[PROBLEM TO WORK ON]: Give the data below again exactly as it stands. Omit the pictures.
[Start MATERIAL]
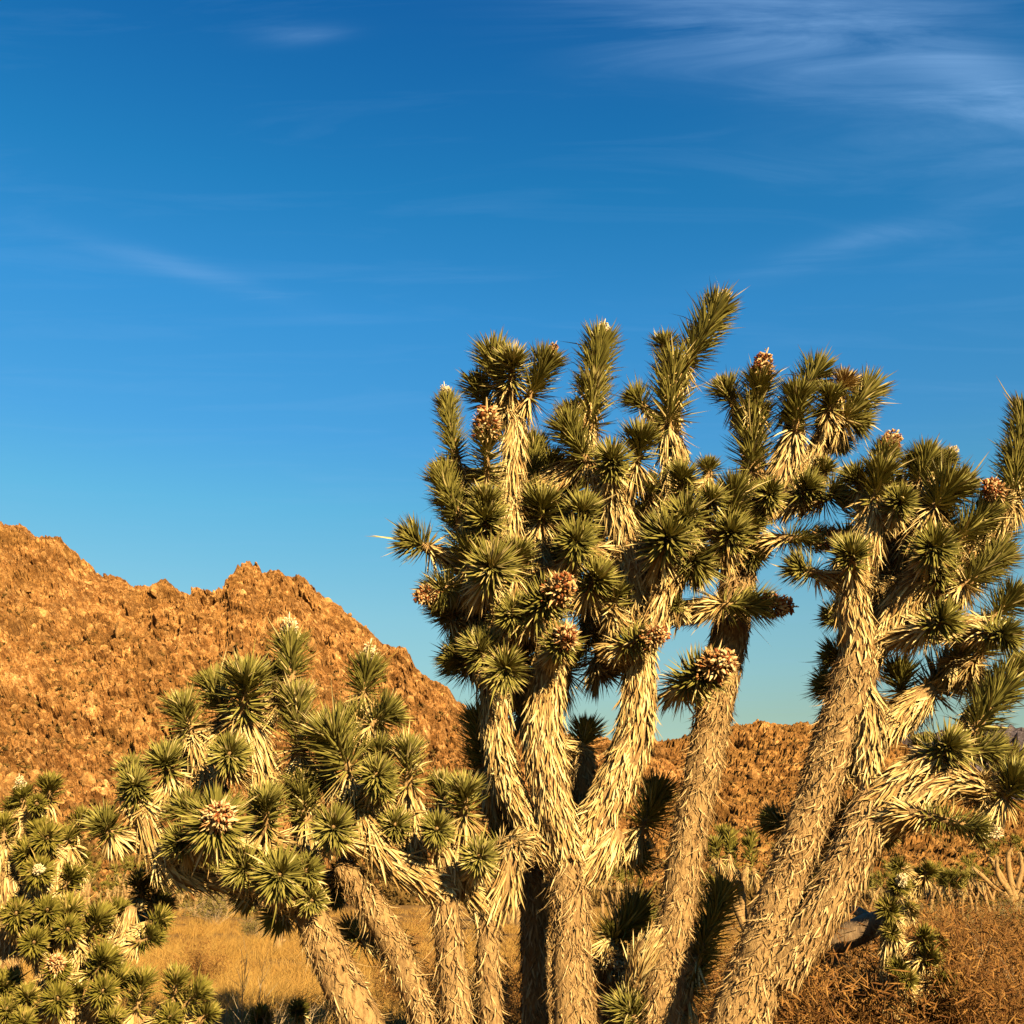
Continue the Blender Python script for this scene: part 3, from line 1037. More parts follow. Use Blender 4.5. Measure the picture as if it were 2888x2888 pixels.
for a in [
    # upper left crown
    ('c1', 610, 1420, 545, 1010, 115, 0.10, 0.05, ('bloom', 100, True)),
    ('c1', 940, 900, 880, 660, 165, 0.0, 0.05), ('c1', 1010, 850, 1020, 680, 170, 0.12, 0.12), ('c1', 1140, 960, 1255, 720, 160, 0.05, 0.05, ('pod', 90, True)),
    ('c1', 850, 1020, 770, 880, 140, -0.15, 0.0), ('c1', 830, 1580, 832, 1260, 165, 0.22, 0.12, ('pod', 210, True)), ('c1', 840, 1930, 830, 1690, 175, 0.25, 0.14),
    ('c1', 640, 1850, 520, 1560, 150, 0.1, 0.06), ('c1', 620, 1600, 530, 1480, 120, 0.0, 0.02), ('c1', 1150, 1650, 1180, 1340, 120, -0.25, -0.05),
    ('c1', 1580, 1180, 1600, 900, 160, 0.0, 0.04), ('c1', 1600, 900, 1655, 590, 165, 0.0, 0.0, ('bloom', 120, True)),
    ('c1', 1560, 1420, 1420, 1180, 165, 0.1, 0.08), ('c1', 1500, 1300, 1440, 1080, 120, -0.1, 0.0), ('c1', 1745, 1500, 1745, 1390, 170, 0.28, 0.13),
    ('c1', 1520, 1930, 1530, 1760, 170, 0.26, 0.14), ('c1', 1250, 1560, 1290, 1440, 140, -0.35, 0.0), ('c1', 1200, 1800, 1180, 1660, 150, -0.2, 0.05),
    ('c1', 1640, 1640, 1700, 1480, 140, 0.0, 0.05),
    # lower left crown
    ('c4', 290, 400, 170, 345, 165, 0.12, 0.06), ('c4', 520, 690, 370, 735, 190, 0.15, 0.10, ('pod', 160, False)), ('c4', 760, 640, 800, 530, 250, 0.40, 0.15),
    ('c4', 620, 560, 640, 430, 200, 0.2, 0.06), ('c4', 960, 600, 990, 450, 170, 0.2, 0.06), ('c4', 1440, 430, 1455, 330, 200, 0.32, 0.14), ('c4', 1180, 180, 1190, 60, 190, 0.0, 0.06),
    ('c4', 1120, 900, 1240, 790, 210, 0.35, 0.13, ('pod', 240, False)), ('c4', 1300, 1190, 1340, 1130, 170, 0.34, 0.12, ('pod', 190, False)), ('c4', 600, 1290, 500, 1250, 150, -0.05, 0.03),
    ('c4', 750, 1280, 690, 1170, 160, 0.15, 0.08), ('c4', 890, 1300, 900, 1360, 200, 0.30, 0.14), ('c4', 560, 130, 500, 30, 180, 0.0, 0.04), ('c4', 740, 270, 745, 150, 210, 0.30, 0.10),
    ('c4', 1740, 860, 1755, 740, 120, 0.15, 0.05), ('c4', 1560, 700, 1620, 620, 160, 0.2, 0.08), ('c4', 1950, 200, 1970, 130, 130, -0.2, 0.05), ('c4', 940, 960, 960, 900, 190, 0.25, 0.10),
    ('c4', 480, 950, 420, 870, 150, -0.25, 0.0), ('c4', 1080, 560, 1120, 420, 150, -0.35, 0.0),
    # middle
    ('c5', 170, 1150, 320, 1110, 160, 0.15, 0.10, ('pod', 180, False)), ('c5', 470, 420, 520, 300, 280, 0.30, 0.13), ('c5', 640, 470, 740, 520, 200, 0.15, 0.05), ('c5', 980, 360, 1000, 260, 200, 0.2, 0.10),
    ('c5', 590, 870, 560, 830, 60, 0.1, 0.05),
    ('c2', 350, 1160, 385, 760, 185, 0.05, 0.03), ('c2', 470, 730, 690, 330, 170, 0.05, 0.02, ('bloom', 110, False)), ('c2', 180, 1040, 110, 960, 120, 0.0, 0.02), ('c2', 120, 1420, 150, 1260, 165, 0.22, 0.08),
    ('c2', 440, 1670, 450, 1520, 165, 0.25, 0.10), ('c2', 330, 620, 320, 560, 110, 0.05, 0.03), ('c2', 770, 1900, 830, 1640, 165, 0.2, 0.06), ('c2', 610, 1770, 670, 1680, 140, 0.28, 0.1),
    ('c2', 480, 1880, 470, 1800, 190, 0.32, 0.1), ('c2', 220, 1700, 200, 1600, 130, -0.1, 0.05), ('c2', 640, 1520, 640, 1450, 90, -0.1, 0.02),
    # shaded rosettes behind the fork
    ('s', 1755, 2405, 1790, 2410, 58, -0.9, -0.05), ('s', 1815, 2330, 1852, 2245, 66, -0.85, -0.05), ('s', 1640, 2115, 1652, 2068, 54, -0.65, -0.03), ('s', 1372, 2150, 1352, 2040, 66, -0.33, 0.0),
    ('s', 1420, 2330, 1385, 2240, 66, -0.6, 0.0), ('s', 1385, 2240, 1360, 2140, 60, -0.5, 0.0), ('s', 1470, 2010, 1440, 1940, 60, -0.5, 0.0),
    # foliage deep in the crown
    ('s', 1500, 1330, 1490, 1270, 66, -0.4, 0), ('s', 1490, 1450, 1480, 1390, 68, -0.45, 0), ('s', 1565, 1500, 1570, 1430, 68, -0.5, 0), ('s', 1600, 1430, 1610, 1370, 66, -0.45, 0), ('s', 1340, 1780, 1320, 1730, 66, -0.45, 0),
    ('s', 1345, 1680, 1330, 1620, 66, -0.4, 0), ('s', 1310, 1530, 1300, 1470, 64, -0.3, 0), ('s', 1655, 1730, 1660, 1680, 66, -0.5, 0), ('s', 1700, 1640, 1705, 1580, 64, -0.5, 0), ('s', 1480, 1880, 1475, 1840, 66, -0.5, 0),
    ('s', 1390, 1850, 1370, 1810, 66, -0.35, 0), ('s', 1290, 1730, 1260, 1690, 60, -0.3, 0), ('s', 1430, 1730, 1425, 1680, 66, -0.45, 0), ('s', 1835, 1550, 1840, 1490, 66, -0.5, 0), ('s', 1855, 1470, 1860, 1400, 64, -0.45, 0),
    ('s', 1695, 1520, 1700, 1460, 64, -0.5, 0), ('s', 1965, 1550, 1970, 1490, 62, -0.4, 0), ('s', 1690, 1850, 1700, 1800, 60, -0.45, 0), ('s', 1600, 1900, 1610, 1850, 58, -0.5, 0), ('s', 1550, 1750, 1560, 1690, 66, -0.35, 0),
    ('s', 1330, 1890, 1300, 1870, 62, -0.2, 0.03), ('s', 1590, 1620, 1600, 1560, 66, -0.2, 0.06), ('s', 1850, 1620, 1830, 1660, 62, -0.2, 0.05),
]:
    A.rosette(*a)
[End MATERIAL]
[THE RESULT]:
Continue the Blender Python script for this scene: part 3, from line 1037. More parts follow. Use Blender 4.5. Measure the picture as if it were 2888x2888 pixels.
for a in [
    # upper left crown
    ('c1', 610, 1420, 545, 1010, 115, 0.10, 0.05, ('bloom', 100, True)),
    ('c1', 940, 900, 880, 660, 165, 0.0, 0.05), ('c1', 1010, 850, 1020, 680, 170, 0.12, 0.12), ('c1', 1140, 960, 1255, 720, 160, 0.05, 0.05, ('pod', 90, True)),
    ('c1', 850, 1020, 770, 880, 140, -0.15, 0.0), ('c1', 830, 1580, 832, 1260, 165, 0.22, 0.12, ('pod', 210, True)), ('c1', 840, 1930, 830, 1690, 175, 0.25, 0.14),
    ('c1', 640, 1850, 520, 1560, 150, 0.1, 0.06), ('c1', 620, 1600, 530, 1480, 120, 0.0, 0.02), ('c1', 1150, 1650, 1180, 1340, 120, -0.25, -0.05),
    ('c1', 1580, 1180, 1600, 900, 160, 0.0, 0.04), ('c1', 1600, 900, 1655, 590, 165, 0.0, 0.0, ('bloom', 120, True)),
    ('c1', 1560, 1420, 1420, 1180, 165, 0.1, 0.08), ('c1', 1500, 1300, 1440, 1080, 120, -0.1, 0.0), ('c1', 1745, 1500, 1745, 1390, 170, 0.28, 0.13),
    ('c1', 1520, 1930, 1530, 1760, 170, 0.26, 0.14), ('c1', 1250, 1560, 1290, 1440, 140, -0.35, 0.0), ('c1', 1200, 1800, 1180, 1660, 150, -0.2, 0.05),
    ('c1', 1640, 1640, 1700, 1480, 140, 0.0, 0.05),
    # lower left crown
    ('c4', 290, 400, 170, 345, 165, 0.12, 0.06), ('c4', 520, 690, 370, 735, 190, 0.15, 0.10, ('pod', 160, False)), ('c4', 760, 640, 800, 530, 250, 0.40, 0.15),
    ('c4', 620, 560, 640, 430, 200, 0.2, 0.06), ('c4', 960, 600, 990, 450, 170, 0.2, 0.06), ('c4', 1440, 430, 1455, 330, 200, 0.32, 0.14), ('c4', 1180, 180, 1190, 60, 190, 0.0, 0.06),
    ('c4', 1120, 900, 1240, 790, 210, 0.35, 0.13, ('pod', 240, False)), ('c4', 1300, 1190, 1340, 1130, 170, 0.34, 0.12, ('pod', 190, False)), ('c4', 600, 1290, 500, 1250, 150, -0.05, 0.03),
    ('c4', 750, 1280, 690, 1170, 160, 0.15, 0.08), ('c4', 890, 1300, 900, 1360, 200, 0.30, 0.14), ('c4', 560, 130, 500, 30, 180, 0.0, 0.04), ('c4', 740, 270, 745, 150, 210, 0.30, 0.10),
    ('c4', 1740, 860, 1755, 740, 120, 0.15, 0.05), ('c4', 1560, 700, 1620, 620, 160, 0.2, 0.08), ('c4', 1950, 200, 1970, 130, 130, -0.2, 0.05), ('c4', 940, 960, 960, 900, 190, 0.25, 0.10),
    ('c4', 480, 950, 420, 870, 150, -0.25, 0.0), ('c4', 1080, 560, 1120, 420, 150, -0.35, 0.0),
    # middle
    ('c5', 170, 1150, 320, 1110, 160, 0.15, 0.10, ('pod', 180, False)), ('c5', 470, 420, 520, 300, 280, 0.30, 0.13), ('c5', 640, 470, 740, 520, 200, 0.15, 0.05), ('c5', 980, 360, 1000, 260, 200, 0.2, 0.10),
    ('c5', 590, 870, 560, 830, 60, 0.1, 0.05),
    ('c2', 350, 1160, 385, 760, 185, 0.05, 0.03), ('c2', 470, 730, 690, 330, 170, 0.05, 0.02, ('bloom', 110, False)), ('c2', 180, 1040, 110, 960, 120, 0.0, 0.02), ('c2', 120, 1420, 150, 1260, 165, 0.22, 0.08),
    ('c2', 440, 1670, 450, 1520, 165, 0.25, 0.10), ('c2', 330, 620, 320, 560, 110, 0.05, 0.03), ('c2', 770, 1900, 830, 1640, 165, 0.2, 0.06), ('c2', 610, 1770, 670, 1680, 140, 0.28, 0.1),
    ('c2', 480, 1880, 470, 1800, 190, 0.32, 0.1), ('c2', 220, 1700, 200, 1600, 130, -0.1, 0.05), ('c2', 640, 1520, 640, 1450, 90, -0.1, 0.02),
    # shaded rosettes behind the fork
    ('s', 1755, 2405, 1790, 2410, 58, -0.9, -0.05), ('s', 1815, 2330, 1852, 2245, 66, -0.85, -0.05), ('s', 1640, 2115, 1652, 2068, 54, -0.65, -0.03), ('s', 1372, 2150, 1352, 2040, 66, -0.33, 0.0),
    ('s', 1420, 2330, 1385, 2240, 66, -0.6, 0.0), ('s', 1385, 2240, 1360, 2140, 60, -0.5, 0.0), ('s', 1470, 2010, 1440, 1940, 60, -0.5, 0.0),
    # foliage deep in the crown
    ('s', 1500, 1330, 1490, 1270, 66, -0.4, 0), ('s', 1490, 1450, 1480, 1390, 68, -0.45, 0), ('s', 1565, 1500, 1570, 1430, 68, -0.5, 0), ('s', 1600, 1430, 1610, 1370, 66, -0.45, 0), ('s', 1340, 1780, 1320, 1730, 66, -0.45, 0),
    ('s', 1345, 1680, 1330, 1620, 66, -0.4, 0), ('s', 1310, 1530, 1300, 1470, 64, -0.3, 0), ('s', 1655, 1730, 1660, 1680, 66, -0.5, 0), ('s', 1700, 1640, 1705, 1580, 64, -0.5, 0), ('s', 1480, 1880, 1475, 1840, 66, -0.5, 0),
    ('s', 1390, 1850, 1370, 1810, 66, -0.35, 0), ('s', 1290, 1730, 1260, 1690, 60, -0.3, 0), ('s', 1430, 1730, 1425, 1680, 66, -0.45, 0), ('s', 1835, 1550, 1840, 1490, 66, -0.5, 0), ('s', 1855, 1470, 1860, 1400, 64, -0.45, 0),
    ('s', 1695, 1520, 1700, 1460, 64, -0.5, 0), ('s', 1965, 1550, 1970, 1490, 62, -0.4, 0), ('s', 1690, 1850, 1700, 1800, 60, -0.45, 0), ('s', 1600, 1900, 1610, 1850, 58, -0.5, 0), ('s', 1550, 1750, 1560, 1690, 66, -0.35, 0),
    ('s', 1330, 1890, 1300, 1870, 62, -0.2, 0.03), ('s', 1590, 1620, 1600, 1560, 66, -0.2, 0.06), ('s', 1850, 1620, 1830, 1660, 62, -0.2, 0.05),
]:
    A.rosette(*a)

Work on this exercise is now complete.